We decided for an Air B&B solution and attracted by the name of the apartment (Casa Barocca) we made our reservation. Once we landed in Palermo we left the bus that took us from the city airport to downtown (about 40 minutes away) and we had to walk not more than five minutes to find ourselves right in front of our building.
It was a 1700 palace that had certainly seen better times but had not lost traces of its old magnificence. I immediately connected the sight, the feeling and the cat scent to another city that I visited numerous times: Istanbul.

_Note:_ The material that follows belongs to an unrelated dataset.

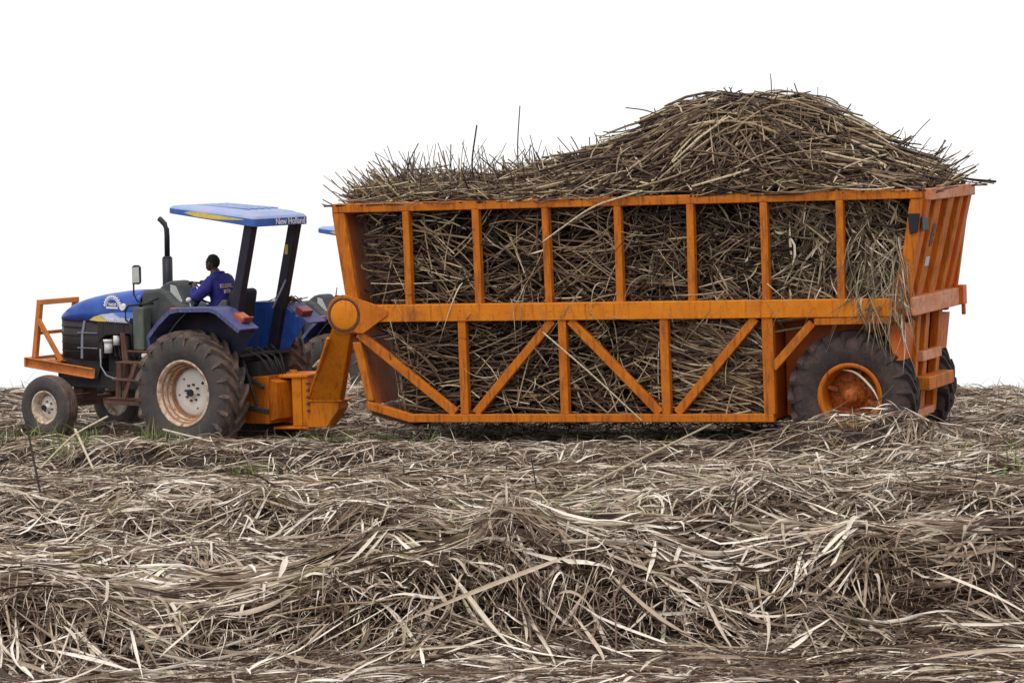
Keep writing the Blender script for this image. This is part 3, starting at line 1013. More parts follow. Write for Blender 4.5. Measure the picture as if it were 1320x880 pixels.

The courtyard was vast and imposing, while the worn out blue working suits of the housekeeper were hanging in the middle to get dried. Cat food bowl, residues of unfinished renovations, small and bigger plants vases piled up in precarious order were giving to the courtyard a certain sense of abandonment and denounced the fact that the large and proud palace had been inhabited for the various generations by people who were not able to live at its height.
The housekeeper indicated to us with a certain phlegm were the apartment was and we were soon climbing a wide and beautiful red marble staircase which was more or less the size of the National Library Braidense in Milan. Nazim and I could not believe our eyes: the late afternoon light was coming through three huge windows while a couple of flying pigeons crossed the immense staircase to reach their nest hidden between the baroque stucco spirals. We really felt we were in a movie.
Alessia and Andrea, who take care of the house and the booking, were already waiting for us on the second floor and we were immediately delighted with the first glance into our apartment: a spacious and cleverly empty room with only a few pieces of vintage furniture and two door windows on small balconies overlooking the Ballarò rooftops, one of the most famous markets in the Old Town.
An iron spiral staircase led to the second floor where a large and inviting grandmother’s bed together with a few other elements furnishes a spacious and bright attic with a wooden roof. Our young hosts explained to us that the actual owner used the two properties (there is another apartment just beside that can hold more people) as warehouses and they used to be completely stuffed with old furniture. They finally decided to fix them and rent them for short periods.
Palazzo Filangeri di Cutò was built by Prince Alessandro Filangeri Gravina, Prince of Cutò in the second half of 1700. The facade is 65 meters and through the Arco of Cutò, you can reach, as we mentioned before, the old market of Ballarò which derives from the old Suk al Ballarath: the market of mirrors or crystals. The decadence began around 1873 when the branch of Cutò’s princes family was extinct and the palace was bought by several owners.
Palermo is a fascinating city, overflowing with beauty and studded with secret corners to discover.Palazzo Cutò for us has been the perfect place to dive day and night into the incredible atmosphere of a city that it’s worth every minute you spend there and the perfect choice for anybody who would never swap a noble palace with a Holiday Inn experience.